Mr. Popper's Penguins

Even though it's a somewhat crass, definitely commercial adaptation of a beloved children's book, Mr. Popper's Penguins isn't quite the abomination it could have been. It's not a good movie, but not an entirely insulting one either, trading on Jim Carrey's remarkable physical skills and some moments of clever wordplay to draw laughs out of plenty of weary adults. See it for the air conditioning and cheap babysitting, but stay for a shred of surprising charm.

Carrey, slipping comfortably and a little lazily into a role he occupied more than 13 years ago in Liar, Liar, is a high-powered Manhattan real estate agent whose broken family life and sterile apartment are all a result of-- you guessed it-- unresolved daddy issues. Papa Popper was a global explorer who wasn't around much for our Mr. Popper, and when Papa dies he wills his son not the lifetime worth of memories he missed out on, but six penguins, who arrive in a sealed crate from the Arctic and have no trouble taking up residence in Mr. Popper's Park Avenue high-rise. The logistical problems are endless, as they were in the gentle 1939 children's book that loosely inspires the movie, but we're operating with kid logic here-- if you're going to put a penguin in an apartment, you may as well turn that apartment into a skating rink complete with ice luge.
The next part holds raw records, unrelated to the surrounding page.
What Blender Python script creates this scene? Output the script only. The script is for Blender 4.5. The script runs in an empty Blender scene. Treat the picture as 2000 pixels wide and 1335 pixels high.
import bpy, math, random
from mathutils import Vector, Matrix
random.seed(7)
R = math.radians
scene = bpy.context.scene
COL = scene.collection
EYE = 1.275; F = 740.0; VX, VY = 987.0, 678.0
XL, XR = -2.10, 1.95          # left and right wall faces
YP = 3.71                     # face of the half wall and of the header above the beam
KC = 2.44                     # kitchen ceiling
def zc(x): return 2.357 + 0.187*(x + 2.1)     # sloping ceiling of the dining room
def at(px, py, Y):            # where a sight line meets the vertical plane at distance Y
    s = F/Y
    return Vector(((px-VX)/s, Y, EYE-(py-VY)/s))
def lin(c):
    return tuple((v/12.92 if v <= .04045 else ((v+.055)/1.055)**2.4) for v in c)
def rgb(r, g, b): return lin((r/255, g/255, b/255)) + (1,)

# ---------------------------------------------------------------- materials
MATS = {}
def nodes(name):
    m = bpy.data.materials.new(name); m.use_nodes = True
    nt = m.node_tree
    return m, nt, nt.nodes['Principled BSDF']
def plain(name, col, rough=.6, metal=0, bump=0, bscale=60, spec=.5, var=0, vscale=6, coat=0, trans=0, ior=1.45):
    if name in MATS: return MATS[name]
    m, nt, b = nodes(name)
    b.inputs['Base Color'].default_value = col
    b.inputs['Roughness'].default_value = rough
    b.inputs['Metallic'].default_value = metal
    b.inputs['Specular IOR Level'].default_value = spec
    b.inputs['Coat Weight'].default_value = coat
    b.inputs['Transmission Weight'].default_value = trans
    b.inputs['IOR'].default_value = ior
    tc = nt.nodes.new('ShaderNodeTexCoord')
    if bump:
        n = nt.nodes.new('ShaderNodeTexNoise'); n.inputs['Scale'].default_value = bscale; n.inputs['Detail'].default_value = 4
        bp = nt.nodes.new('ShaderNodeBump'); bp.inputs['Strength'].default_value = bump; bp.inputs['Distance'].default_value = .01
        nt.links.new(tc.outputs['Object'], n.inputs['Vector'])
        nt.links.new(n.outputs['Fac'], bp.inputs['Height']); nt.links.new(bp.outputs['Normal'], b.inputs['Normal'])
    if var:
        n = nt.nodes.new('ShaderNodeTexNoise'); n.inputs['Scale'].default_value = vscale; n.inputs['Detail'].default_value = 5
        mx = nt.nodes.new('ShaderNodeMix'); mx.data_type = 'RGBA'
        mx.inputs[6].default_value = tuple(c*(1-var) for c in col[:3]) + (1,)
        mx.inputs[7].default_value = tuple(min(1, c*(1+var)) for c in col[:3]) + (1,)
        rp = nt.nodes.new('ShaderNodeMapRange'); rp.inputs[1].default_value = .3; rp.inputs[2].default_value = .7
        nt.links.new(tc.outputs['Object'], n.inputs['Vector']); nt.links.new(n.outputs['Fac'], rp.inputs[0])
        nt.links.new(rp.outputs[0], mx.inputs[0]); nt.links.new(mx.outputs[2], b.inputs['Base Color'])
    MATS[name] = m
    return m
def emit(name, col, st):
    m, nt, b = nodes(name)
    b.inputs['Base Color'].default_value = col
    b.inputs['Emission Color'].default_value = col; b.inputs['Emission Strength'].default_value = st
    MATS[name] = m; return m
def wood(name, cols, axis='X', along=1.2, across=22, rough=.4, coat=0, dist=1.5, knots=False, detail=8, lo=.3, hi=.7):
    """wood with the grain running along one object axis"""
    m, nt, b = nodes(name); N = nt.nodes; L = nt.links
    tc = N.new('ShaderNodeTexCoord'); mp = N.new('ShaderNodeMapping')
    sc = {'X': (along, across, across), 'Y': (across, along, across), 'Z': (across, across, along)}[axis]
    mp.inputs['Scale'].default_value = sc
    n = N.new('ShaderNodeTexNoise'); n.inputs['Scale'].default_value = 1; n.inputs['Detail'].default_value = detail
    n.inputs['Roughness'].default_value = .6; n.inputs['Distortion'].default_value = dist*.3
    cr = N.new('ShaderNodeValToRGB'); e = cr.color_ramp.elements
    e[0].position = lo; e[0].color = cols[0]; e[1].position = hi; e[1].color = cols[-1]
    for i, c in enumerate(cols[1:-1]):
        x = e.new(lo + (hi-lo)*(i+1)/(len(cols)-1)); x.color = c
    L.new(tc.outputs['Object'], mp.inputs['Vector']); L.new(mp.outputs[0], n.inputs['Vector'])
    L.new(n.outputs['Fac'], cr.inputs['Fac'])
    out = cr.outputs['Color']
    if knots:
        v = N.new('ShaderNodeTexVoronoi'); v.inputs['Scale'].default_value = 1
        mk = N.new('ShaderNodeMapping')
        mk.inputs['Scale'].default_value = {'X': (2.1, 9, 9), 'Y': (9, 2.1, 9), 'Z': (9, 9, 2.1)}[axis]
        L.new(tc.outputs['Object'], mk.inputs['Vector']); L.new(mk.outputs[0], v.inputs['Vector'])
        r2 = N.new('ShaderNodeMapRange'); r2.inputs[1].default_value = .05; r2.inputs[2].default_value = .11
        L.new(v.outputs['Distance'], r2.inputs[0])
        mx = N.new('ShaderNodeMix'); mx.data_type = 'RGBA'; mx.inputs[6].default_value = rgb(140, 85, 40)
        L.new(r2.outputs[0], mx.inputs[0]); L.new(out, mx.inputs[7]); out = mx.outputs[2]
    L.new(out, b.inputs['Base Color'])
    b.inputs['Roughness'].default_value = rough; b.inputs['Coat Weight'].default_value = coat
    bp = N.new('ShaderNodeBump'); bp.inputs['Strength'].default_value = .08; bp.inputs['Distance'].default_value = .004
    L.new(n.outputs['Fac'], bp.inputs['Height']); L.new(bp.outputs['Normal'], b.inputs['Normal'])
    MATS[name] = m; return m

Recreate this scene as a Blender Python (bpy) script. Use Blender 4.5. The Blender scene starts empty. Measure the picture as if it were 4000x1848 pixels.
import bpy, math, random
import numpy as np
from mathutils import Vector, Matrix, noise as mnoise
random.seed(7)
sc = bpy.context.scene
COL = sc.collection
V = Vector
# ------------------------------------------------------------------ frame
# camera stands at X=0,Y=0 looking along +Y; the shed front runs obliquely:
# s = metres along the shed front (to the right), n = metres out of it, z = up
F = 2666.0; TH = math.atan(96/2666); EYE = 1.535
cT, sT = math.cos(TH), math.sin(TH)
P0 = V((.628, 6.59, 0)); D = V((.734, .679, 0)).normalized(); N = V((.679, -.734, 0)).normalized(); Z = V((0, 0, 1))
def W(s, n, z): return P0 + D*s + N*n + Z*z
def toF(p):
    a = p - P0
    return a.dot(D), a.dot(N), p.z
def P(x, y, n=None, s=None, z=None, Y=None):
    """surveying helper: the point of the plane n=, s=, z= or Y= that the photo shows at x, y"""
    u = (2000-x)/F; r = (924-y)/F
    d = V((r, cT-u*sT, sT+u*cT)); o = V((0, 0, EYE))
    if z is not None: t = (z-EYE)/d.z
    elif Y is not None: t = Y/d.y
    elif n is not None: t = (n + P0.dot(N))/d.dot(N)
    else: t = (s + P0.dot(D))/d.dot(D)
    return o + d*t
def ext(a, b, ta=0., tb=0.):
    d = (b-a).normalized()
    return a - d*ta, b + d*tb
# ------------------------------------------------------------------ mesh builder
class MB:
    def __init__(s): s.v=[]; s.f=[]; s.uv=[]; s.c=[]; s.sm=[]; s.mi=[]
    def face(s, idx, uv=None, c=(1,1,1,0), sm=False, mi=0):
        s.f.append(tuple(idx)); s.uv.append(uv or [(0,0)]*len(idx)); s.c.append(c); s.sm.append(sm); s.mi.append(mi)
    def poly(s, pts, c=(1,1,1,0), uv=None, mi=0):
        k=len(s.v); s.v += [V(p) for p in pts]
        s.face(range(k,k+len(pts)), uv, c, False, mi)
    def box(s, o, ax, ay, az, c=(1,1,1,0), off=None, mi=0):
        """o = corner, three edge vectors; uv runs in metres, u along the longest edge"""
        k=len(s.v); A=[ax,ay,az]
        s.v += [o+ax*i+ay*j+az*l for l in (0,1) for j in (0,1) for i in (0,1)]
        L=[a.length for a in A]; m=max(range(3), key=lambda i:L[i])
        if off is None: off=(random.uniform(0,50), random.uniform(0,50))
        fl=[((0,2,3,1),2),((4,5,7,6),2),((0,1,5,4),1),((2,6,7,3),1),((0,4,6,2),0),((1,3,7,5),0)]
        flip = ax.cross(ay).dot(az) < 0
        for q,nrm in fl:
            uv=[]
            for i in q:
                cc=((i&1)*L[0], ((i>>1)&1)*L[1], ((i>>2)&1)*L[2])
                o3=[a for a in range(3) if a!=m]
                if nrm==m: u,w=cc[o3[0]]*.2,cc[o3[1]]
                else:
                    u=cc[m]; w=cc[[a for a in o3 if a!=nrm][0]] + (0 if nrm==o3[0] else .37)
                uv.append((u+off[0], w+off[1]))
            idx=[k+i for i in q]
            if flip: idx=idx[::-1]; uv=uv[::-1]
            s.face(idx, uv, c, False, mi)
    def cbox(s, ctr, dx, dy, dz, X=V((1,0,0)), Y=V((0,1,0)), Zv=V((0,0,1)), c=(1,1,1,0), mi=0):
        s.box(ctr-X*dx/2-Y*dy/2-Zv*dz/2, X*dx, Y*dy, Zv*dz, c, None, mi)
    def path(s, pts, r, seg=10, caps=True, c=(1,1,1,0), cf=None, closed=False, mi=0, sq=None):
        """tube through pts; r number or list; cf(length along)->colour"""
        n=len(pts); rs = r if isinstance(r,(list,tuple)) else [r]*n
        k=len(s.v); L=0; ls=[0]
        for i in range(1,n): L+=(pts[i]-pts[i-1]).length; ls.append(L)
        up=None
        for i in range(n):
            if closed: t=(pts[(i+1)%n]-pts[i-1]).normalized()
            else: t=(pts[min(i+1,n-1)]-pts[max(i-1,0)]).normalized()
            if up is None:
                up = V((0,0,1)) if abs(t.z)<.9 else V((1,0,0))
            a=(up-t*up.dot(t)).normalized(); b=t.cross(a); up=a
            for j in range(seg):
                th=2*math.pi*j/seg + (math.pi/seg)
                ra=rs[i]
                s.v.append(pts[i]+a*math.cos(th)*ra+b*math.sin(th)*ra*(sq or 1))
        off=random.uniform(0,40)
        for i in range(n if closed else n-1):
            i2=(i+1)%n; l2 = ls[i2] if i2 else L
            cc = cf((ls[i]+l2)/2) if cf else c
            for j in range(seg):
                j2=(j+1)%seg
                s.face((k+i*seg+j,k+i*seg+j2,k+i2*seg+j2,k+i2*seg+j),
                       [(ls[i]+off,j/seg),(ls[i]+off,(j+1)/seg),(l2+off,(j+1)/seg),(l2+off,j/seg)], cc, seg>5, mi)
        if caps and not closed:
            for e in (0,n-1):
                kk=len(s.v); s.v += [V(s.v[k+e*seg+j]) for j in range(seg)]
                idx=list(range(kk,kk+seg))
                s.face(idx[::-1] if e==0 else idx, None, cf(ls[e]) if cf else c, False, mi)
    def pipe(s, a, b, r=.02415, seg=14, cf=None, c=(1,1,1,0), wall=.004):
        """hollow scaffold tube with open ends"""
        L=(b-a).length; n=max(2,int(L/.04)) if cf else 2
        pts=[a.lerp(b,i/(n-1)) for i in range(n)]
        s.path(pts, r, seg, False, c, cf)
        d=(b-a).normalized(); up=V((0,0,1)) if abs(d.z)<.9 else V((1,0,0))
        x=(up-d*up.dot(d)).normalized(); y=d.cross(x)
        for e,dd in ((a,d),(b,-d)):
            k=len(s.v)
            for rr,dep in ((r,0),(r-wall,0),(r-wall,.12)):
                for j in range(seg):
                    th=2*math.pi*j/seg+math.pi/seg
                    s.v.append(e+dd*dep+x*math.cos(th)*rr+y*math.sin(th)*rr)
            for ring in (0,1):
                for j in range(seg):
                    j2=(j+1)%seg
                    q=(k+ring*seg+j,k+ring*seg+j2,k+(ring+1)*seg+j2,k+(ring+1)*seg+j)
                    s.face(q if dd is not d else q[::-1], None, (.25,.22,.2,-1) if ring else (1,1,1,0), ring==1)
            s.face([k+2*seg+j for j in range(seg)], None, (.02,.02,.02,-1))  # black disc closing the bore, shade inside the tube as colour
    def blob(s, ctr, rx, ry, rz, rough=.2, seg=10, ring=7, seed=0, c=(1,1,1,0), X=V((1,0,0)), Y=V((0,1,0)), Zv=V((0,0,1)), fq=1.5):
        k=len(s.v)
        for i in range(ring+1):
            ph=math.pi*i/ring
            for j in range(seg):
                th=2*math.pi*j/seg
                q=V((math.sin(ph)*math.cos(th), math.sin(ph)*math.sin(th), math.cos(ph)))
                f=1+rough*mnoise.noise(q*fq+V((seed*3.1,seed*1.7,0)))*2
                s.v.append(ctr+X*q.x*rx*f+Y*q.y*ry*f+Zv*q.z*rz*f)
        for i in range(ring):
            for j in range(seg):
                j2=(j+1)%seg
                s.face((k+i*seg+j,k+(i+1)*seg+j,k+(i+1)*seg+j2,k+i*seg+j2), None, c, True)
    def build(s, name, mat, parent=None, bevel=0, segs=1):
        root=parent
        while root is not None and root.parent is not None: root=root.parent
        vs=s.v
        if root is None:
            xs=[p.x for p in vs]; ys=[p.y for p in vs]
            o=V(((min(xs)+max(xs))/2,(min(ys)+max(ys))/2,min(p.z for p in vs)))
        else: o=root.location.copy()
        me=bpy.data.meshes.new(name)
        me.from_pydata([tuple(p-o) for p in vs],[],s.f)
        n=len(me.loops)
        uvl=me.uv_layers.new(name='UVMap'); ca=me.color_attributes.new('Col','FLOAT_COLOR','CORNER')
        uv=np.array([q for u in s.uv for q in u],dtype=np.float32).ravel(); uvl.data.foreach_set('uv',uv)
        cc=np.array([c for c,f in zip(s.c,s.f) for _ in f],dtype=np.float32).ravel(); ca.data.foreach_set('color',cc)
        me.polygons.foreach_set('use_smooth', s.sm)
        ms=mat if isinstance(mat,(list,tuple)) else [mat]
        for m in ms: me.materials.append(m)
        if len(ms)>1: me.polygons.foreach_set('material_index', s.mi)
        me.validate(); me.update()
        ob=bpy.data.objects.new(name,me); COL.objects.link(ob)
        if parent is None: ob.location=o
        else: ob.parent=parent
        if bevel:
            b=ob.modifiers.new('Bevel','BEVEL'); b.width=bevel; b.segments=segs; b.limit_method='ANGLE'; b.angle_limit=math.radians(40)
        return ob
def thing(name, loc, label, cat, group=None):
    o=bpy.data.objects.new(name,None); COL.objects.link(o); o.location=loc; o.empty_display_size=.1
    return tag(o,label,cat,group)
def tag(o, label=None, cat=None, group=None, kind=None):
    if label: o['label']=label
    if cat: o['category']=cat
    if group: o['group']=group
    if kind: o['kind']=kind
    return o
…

The six penguins-- all of whom have names, most of whom poop in inconvenient places and one of whom farts on cue-- help Mr. Popper reconnect with his kids (Madeline Carroll and Maxwell Perry Cotton) and ex-wife (Carla Gugino), though there's little evidence he was all that awful to them to begin with. The nattering presence of a zoo official played by Clark Gregg promises a grand finale caper that actually kind of delivers, and Popper's conflicts with a nosy neighbor (David Krumholtz) and trickster doorman (Desmin Borges) make for a nice C-story that unfortunately peters out. The real standout, though, is Ophelia Lovibond, playing Popper's assistant with a real affection for the letter p; rattling off phrases like "Punctuality is a particular priority for this prospect" and smoothly mopping up Popper's mistakes, she's a fairly funny, very weird character, and evidence that screenwriters Sean Anders, John Morris and Jared Stern put a little bit of extra care into their work.

Director Mark Waters, who made two genuinely terrific teen movies with Freaky Friday and Mean Girls, lends a visual flair that so many movies in this genre lack; you care about the movie a little more because you can tell he did. When a penguin floods the bathroom, we watch him swimming through a frosted glass door before it breaks; when Mr. Popper heads to an event at the spiral-shaped Guggenheim Museum, you'd better believe the penguins will be sliding down those ramps. It's as if he, the writers and even Carrey knew they were working with sub-par material, and worked hard enough so that the audience might appreciate the effort. I've seen kids laugh hysterically at absolute garbage movies, but I like to think they were laughing just a bit harder at Mr. Popper's Penguins because it actually tried.